For each line of the data below that holds "parts", copy the line.

------------------------

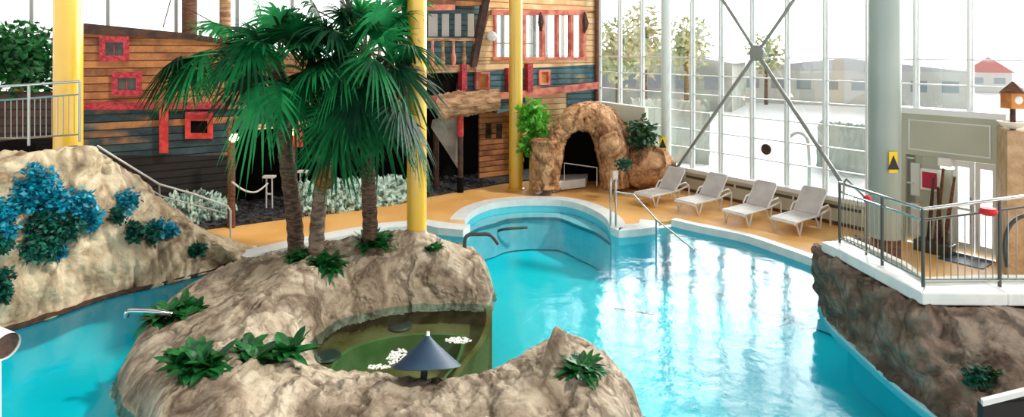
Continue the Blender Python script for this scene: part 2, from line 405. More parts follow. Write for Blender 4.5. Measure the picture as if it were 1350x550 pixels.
# deck polygon
deck_poly = [V((-19, 8.5, 0)), V((-11.5, 8.5, 0))]+left_line+edge_s+right_line+[V((7.2, 3.2, 0)), V((18.2, 3.2, 0)), V((1.0, 27.4, 0)), V((-20, 12.3, 0))]
struct(fill('floor', deck_poly, DECK, M['deck'], .12))
# coping and submerged ledge
def ribbon(path, inner, outer, z0, z1, tap=None):
    mb = MB(); n = len(path); nor = []
    tp_ = tap or (lambda u: 1)
    for i in range(n):
        t = flat(path[min(i+1, n-1)]-path[max(i-1, 0)], 0).normalized(); nor.append(V((-t.y, t.x, 0)))
    A = [path[i]+nor[i]*inner*tp_(i/(n-1)) for i in range(n)]; B = [path[i]+nor[i]*outer*(tp_(i/(n-1)) if outer < -.1 else 1) for i in range(n)]
    for i in range(n-1):
        mb.hexa([flat(A[i], z0), flat(A[i+1], z0), flat(B[i+1], z0), flat(B[i], z0)], [flat(A[i], z1), flat(A[i+1], z1), flat(B[i+1], z1), flat(B[i], z1)])
    return mb
parts = [edge[:8], edge[7:18], edge[17:]]
struct(ribbon(edge[:8], -.02, .5, .0, .19).build('trim_1', M['white_tile']))
struct(ribbon(catmull(edge[8:18], 30), -.02, .42, .0, .195).build('trim_2', M['white_tile']))
struct(ribbon(edge[17:22], -.02, .5, .0, .19).build('trim_3', M['white_tile']))
struct(ribbon(catmull(edge[22:], 30), -.02, .22, .0, .19).build('trim_4', M['white_tile']))
T1 = lambda u: max(.05, min(1, u*5, (1-u)*5)); T2 = lambda u: max(.05, min(1, u*8, (1-u)*2.6))
ea = catmull(edge[8:18], 30); eb = catmull(edge[22:], 30)
struct(ribbon(ea, -.55, -.02, -1.2, -.22, T1).build('trim_5', M['ledge'])); struct(ribbon(eb, -.75, -.02, -1.2, -.2, T2).build('trim_6', M['ledge']))
struct(ribbon(ea, -.60, -.55, -.30, -.21, T1).build('trim_7', M['tile_dark'])); struct(ribbon(eb, -.80, -.75, -.28, -.19, T2).build('trim_8', M['tile_dark']))
# ------------------------------------------------------------------ island (height field)
isl_px = [(646,385),(640,399),(600,397),(550,398),(500,404),(450,417),(420,432),(403,452),(402,468),(420,490),(450,502),(490,510),(530,516),(580,520),(640,514),(680,499),(712,480),(738,462),(765,468),(800,492),(826,520),(836,545)]
outl = [PZ(x, y, 0) for x, y in isl_px]+[V((1.45, 7.55, 0)), V((.9, 7.2, 0)), V((-.3, 6.9, 0)), V((-1.6, 6.75, 0)), V((-3, 6.6, 0)), V((-3.8, 6.6, 0)), V((-4.2, 7.1, 0)), V((-4.72, 7.9, 0))]
outl += [PZ(x, y, 0) for x, y in [(168,525),(170,492),(181,462),(197,440),(212,420),(238,396),(278,372),(318,352),(360,343),(420,337),(480,332),(549,331),(592,338),(622,352)]]
ctl = [(360,333,.55),(395,328,.85),(430,332,.95),(470,322,1.0),(500,315,1.05),(549,319,1.08),(580,322,.95),(605,336,.75),(630,356,.5),(641,377,.3),
 (638,389,.16),(600,388,.2),(560,388,.22),(520,391,.22),(470,400,.22),(430,415,.22),(405,437,.2),(393,460,.2),
 (400,472,.22),(430,483,.28),(470,489,.33),(520,500,.34),(560,507,.34),(600,509,.34),(650,503,.36),(690,488,.42),(715,478,.48),(737,468,.55),(760,470,.56),(790,480,.5),(815,502,.38),(828,524,.2),
 (250,440,.62),(300,430,.72),(350,420,.75),(300,480,.78),(250,500,.72),(200,470,.45),(180,500,.3),(220,540,.62),(300,530,.85),(380,520,.62),(350,455,.66),
 (370,400,.75),(420,370,.8),(340,372,.55),(300,400,.5),(260,410,.42),(500,355,.8),(560,358,.75),(600,366,.5),(480,382,.4),(560,379,.34),(620,375,.32),(430,395,.42),(390,430,.45),
 (450,530,.5),(560,545,.5),(700,520,.5),(760,530,.5)]
cp = np.array([[*PZ(x, y, z)] for x, y, z in ctl]); cp = np.vstack([cp, [[-4, 7.1, .5], [-2.5, 7.1, .3], [-1, 7.3, .3], [.6, 7.6, .25], [-3.2, 13.5, .5], [-1.8, 13.6, .4], [-5, 13.3, .2]]])
def tps_fit(P, lam=.02):
    n = len(P); d = np.linalg.norm(P[:, None, :2]-P[None, :, :2], axis=2); K = np.where(d > 0, d*d*np.log(d+1e-12), 0)+lam*np.eye(n)
    Q = np.hstack([np.ones((n, 1)), P[:, :2]]); A = np.block([[K, Q], [Q.T, np.zeros((3, 3))]])
    return np.linalg.solve(A, np.concatenate([P[:, 2], np.zeros(3)]))
wt = tps_fit(cp)
def tps(X):
    d = np.linalg.norm(X[:, None, :]-cp[None, :, :2], axis=2); K = np.where(d > 0, d*d*np.log(d+1e-12), 0)
    return K @ wt[:-3]+wt[-3]+X @ wt[-2:]
def sdist(X, poly):
    P = np.array([[p.x, p.y] for p in poly]); Q = np.roll(P, -1, 0); best = np.full(len(X), 1e9); ins = np.zeros(len(X), bool)
    for a, b in zip(P, Q):
        ab = b-a; t = np.clip(((X-a) @ ab)/(ab @ ab+1e-12), 0, 1); d = np.linalg.norm(X-(a+t[:, None]*ab), axis=1); best = np.minimum(best, d)
        c = ((a[1] > X[:, 1]) != (b[1] > X[:, 1])) & (X[:, 0] < (b[0]-a[0])*(X[:, 1]-a[1])/(b[1]-a[1]+1e-12)+a[0]); ins ^= c
    return np.where(ins, best, -best)
st = .042; gx = np.arange(-7.2, 2.1, st); gy = np.arange(6.2, 15.2, st)
GX, GY = np.meshgrid(gx, gy); XX = np.stack([GX.ravel(), GY.ravel()], 1)
jit = np.array([noise.noise(V((a*2.1, b*2.1, 3))) for a, b in XX])*.07
sd = sdist(XX, outl)+jit; hh = tps(XX)
kn = PZ(735, 455, .75); dd = np.linalg.norm(XX-np.array([kn.x, kn.y]), axis=1); hh = hh+.42*np.exp(-(dd/.17)**4)
ISL = {}
def isl_h(x, y):
    h = float(tps(np.array([[x, y]]))[0]); return h
kk = np.clip((sd+.12)/.3, 0, 1); kk = np.sqrt(kk*(2-kk))
zz = -.12+(np.clip(hh, .12, 2)+.12)*kk
vs = []; 
for (a, b), z0, s_ in zip(XX, zz, sd):
    f_ = fold(V((a, b, z0)), 1.35)
    fine = noise.noise(V((a*2.2+b*1.2, b*7-a*2, z0*5)))
    amp = max(0, min(1, s_/.25)); amp = amp*.075+.01
    vs.append(V((a+fine*.03, b+f_*.03, z0+(f_-.1)*amp+fine*.03*min(1, max(0, s_/.3)))))
NX = len(gx); fs = []
for j in range(len(gy)-1):
    for i in range(NX-1):
        q = (j*NX+i, j*NX+i+1, (j+1)*NX+i+1, (j+1)*NX+i)
        if max(sd[k] for k in q) > -.14: fs.append(q)
used = sorted({k for q in fs for k in q}); mp_ = {k: i for i, k in enumerate(used)}
mb = MB(); mb.add([vs[k] for k in used], [tuple(mp_[k] for k in q) for q in fs])
def rock_thing(mb, name, m, label, cat='rock', smooth=True):
    return tag(mb.build(name, m, smooth=smooth, sharp=60, recalc=True), label, cat)
ISLAND_ROCK = mb
rock_thing(mb, 'rock_island', M['rock'], 'big grey folded rock island curling around the green whirlpool')
# whirlpool tub
sc_ = V((-1.95, 10.12, 0))
tub = [PZ(x, y, 0) for x, y in isl_px[1:14]]+[PZ(580,520,0), PZ(606,478,0), PZ(630,448,0), PZ(641,420,0)]
tub = catmull(tub+[tub[0]], 90)[:-1]; cen = sum(tub, V((0,0,0)))/len(tub)
def tubring(lv):
    mb = MB(); n = len(tub)
    vs = [flat(cen+(p-cen)*k_, z_) for k_, z_ in lv for p in tub]
    return mb.add(vs, [(j*n+i, j*n+(i+1) % n, (j+1)*n+(i+1) % n, (j+1)*n+i) for j in range(len(lv)-1) for i in range(n)])
t = empty('whirlpool_tub', (cen.x, cen.y, -1.2), 'round olive green whirlpool tub with submerged bench inside the rock island', 'whirlpool')
tubring([(1.07, -1.2), (1.07, -.05), (1.0, -.04), (.985, -.42), (.72, -.44)]).build('bench', M['spa'], t, smooth=True)
tubring([(.73, -.46), (.73, -.41), (.69, -.41), (.68, -.9)]).build('bench_edge', M['spa_rim'], t, smooth=True)
tubring([(.685, -.87), (.4, -.9), (.01, -.9)]).build('tub_floor', M['spa'], t)
for px, py in ((432, 470), (528, 430)):
    p = PZ(px, py, -.4); MB().lathe(p, [(.01, .03), (.2, .03), (.23, .0)], 24).build('seat_pad', M['grille'], t)

mb = MB(); random.seed(31); _b = bmesh.new(); bmesh.ops.create_icosphere(_b, subdivisions=1, radius=1); _v = [v.co.copy() for v in _b.verts]; _f = [tuple(x.index for x in f.verts) for f in _b.faces]; _b.free()
for (px, py, rx, ry, nn_) in ((524, 470, .16, .26, 150), (604, 449, .22, .12, 110), (500, 484, .16, .08, 50)):
    for i in range(nn_):
        a_ = random.uniform(0, 6.28); r_ = random.random()**.7; c = PZ(px, py, 0)+V((math.cos(a_)*r_*rx, math.sin(a_)*r_*ry, .002)); s_ = random.uniform(.008, .032)
        mb.add([c+V((v.x*s_, v.y*s_, v.z*s_*.35)) for v in _v], _f)
tag(mb.build('glints', M['white'], smooth=True), 'white foam bubbling on the whirlpool water', 'glints', kind='stuff')  # white blobs standing in for reflections on the bubbling water
# ------------------------------------------------------------------ left rock
def rows(*rs): return [[PZ(*p) if len(p) == 3 else V(p) for p in r] for r in rs]
bot = [(-70,462,0),(0,440,0),(70,418,0),(135,395,0),(200,379,0),(260,364,0),(322,347,0)]
bp_ = [PZ(*p) for p in bot]
top = [PZ(*p) for p in [(-70,206,3.0),(0,206,3.0),(62,198,3.0),(118,192,3.0),(165,222,2.35),(225,268,1.4),(318,341,.2)]]
under = [flat(p, -.06)+V((-.1, .45, 0)) for p in bp_]
lip = [p+V((-.03, .10, .12)) for p in bp_]
mid1 = [b.lerp(t_, .38)+V((0, -.12*min(1, t_.z), 0)) for b, t_ in zip(lip, top)]
mid2 = [b.lerp(t_, .78)+V((0, -.22*min(1, t_.z/2), 0)) for b, t_ in zip(lip, top)]
top = [p+V((0, 0, -.08)) for p in top]
back1 = [p+V((.1, .5, -.08 if i < 3 else -.45*min(1, p.z))) for i, p in enumerate(top)]; back2 = [flat(p+V((.25, .9, 0)), p.z-.25 if i < 3 else p.z*.35) for i, p in enumerate(top)]
back3 = [flat(p+V((.5, 1.2, 0)), 0) for p in top]
mb = loft([under, bp_, lip, mid1, mid2, top, back1, back2, back3], 190, 110, .13, .85, .3)
LEFT_ROCK = mb
rock_thing(mb, 'rock_wall', M['rock_l'], 'tall sandy rock mass sloping down at the left side of the pool')
struct(ribbon(catmull(bp_[:-1]+[PZ(318,348.5,0)], 50), -.03, .18, -.02, .06).build('trim_13', M['brown_d']))
# right rock
bt = [V((6.45, 11.6, 0)), V((5.85, 11.45, 0)), PZ(1083,405), PZ(1098,432), PZ(1125,458), PZ(1160,490), PZ(1200,524), PZ(1245,560), PZ(1300,615), PZ(1380,690), V((6.1, 5.6, 0)), V((6.4, 4.4, 0))]
tt = [V((7.0, 11.9, 1.25)), PZ(1088,321,1.3), PZ(1074,324,1.3), PZ(1096,329,1.32), PZ(1125,343,1.32), PZ(1160,362,1.32), PZ(1213,388,1.32), PZ(1275,387,1.35), PZ(1330,386,1.35), PZ(1420,386,1.35), V((9.4, 8.7, 1.33)), V((11, 8.4, 1.3))]
und = [flat(p, -.06)+V((.5, .2, 0)) for p in bt]; lp = [b.lerp(c, .05)+V((0, 0, .15)) for b, c in zip(bt, tt)]
m1 = [b.lerp(c, .42)+V((-.10, -.10, 0)) for b, c in zip(bt, tt)]; m2 = [b.lerp(c, .8)+V((-.08, -.12, .05)) for b, c in zip(bt, tt)]
bk = [p+V((.2, .25, -.16)) for p in tt]; bk2 = [flat(p+V((.35, .45, 0)), .1) for p in tt]
tt = [p+V((0, 0, -.08 if i < 3 else -.12)) for i, p in enumerate(tt)]
mb = loft([und, bt, lp, m1, m2, tt, bk, bk2], 190, 96, .11, 1.0, .4); RIGHT_ROCK = mb
rock_thing(mb, 'rock_wall', M['rock_r'], 'brown folded rock wall below the balcony railing on the right')
struct(ribbon(catmull(bt[2:], 50), -.05, .12, -.1, .05).build('trim_14', M['ledge']))
cop = [PZ(*p) for p in [(1092,318,1.4),(1120,330,1.4),(1163,352,1.4),(1217,382,1.4),(1318,382,1.4),(1430,382,1.4),(1660,384,1.4)]]
cop = [V((p.x, p.y, 1.4)) for p in cop]
t = empty('terrace_kerb', (6.2, 9.5, 1.2), 'white kerb running along the top of the brown rock wall', 'kerb')
ribbon(cop, -.15, .34, 1.22, 1.4).build('kerb_stone', M['white_tile'], t, bevel=.02)
ribbon(cop, .3, .42, .15, 1.46).build('inner_panel', M['grey_panel'], t)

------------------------

▸ **Task answer**:
Continue the Blender Python script for this scene: part 2, from line 405. More parts follow. Write for Blender 4.5. Measure the picture as if it were 1350x550 pixels.
parts = [edge[:8], edge[7:18], edge[17:]]